Can you write a tiny program that sends a FM tone to Base+8 to test this, similar to the opl440.com we already have?
EDIT:
Warcraft 2 setup.exe with the old SB choice confirms that 220+8 will not automatically send to 388, do we need further confirmation?
Can I assume most older games send both to Base+8 and 388 as a safety measure, or just to 388?
Yes the OPL440.COM only writes to 388h/389h. I can change the port to something else if you want, like 228h/229h.
But saying that write to 2x8h goes to 3x8h does not make sense, nor games writing to both ports just as a safety measure.
If you have two SB cards, one at baseport 220h and one at baseport 240h, the other card will decode FM port 228h to its OPL chip, and the other card will decode FM port 248h to its OPL chip.
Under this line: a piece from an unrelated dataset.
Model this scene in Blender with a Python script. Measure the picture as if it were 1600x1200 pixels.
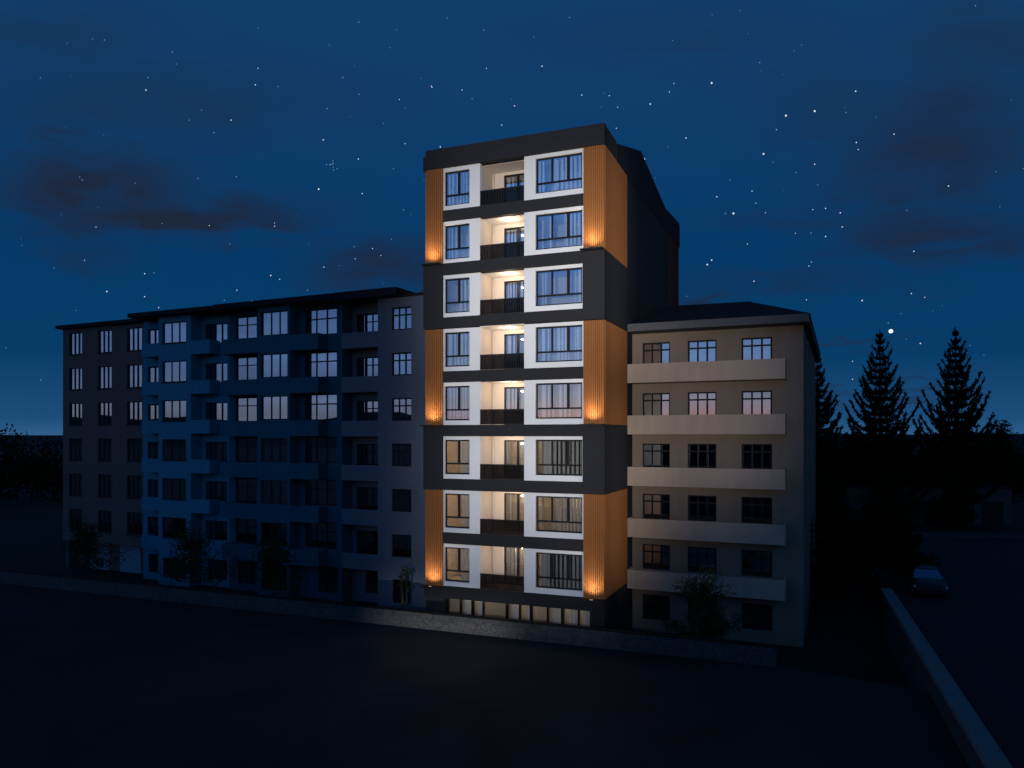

So writing to 228h will only go to one card, and 248h will only go to the other card.
But because both cards decode 388h FM baseport, if a game writes to 388h address, both OPL chips on both SB cards get the same write.
There is a problem though, because two cards are at the 388h address, and thus reading the OPL status port will make both OPL chips to drive their status to ISA bus. Most likely there is some glue logic in between but still. What if a game has a timer running on the 228h card and it triggers status port bits to go high, and the 248h card does not have timers running and status port bits are low. Well, with TTL logic chips, the logic low level is stronger than logic high level. So maybe OPL chip detect routines fail to detect the OPL chip.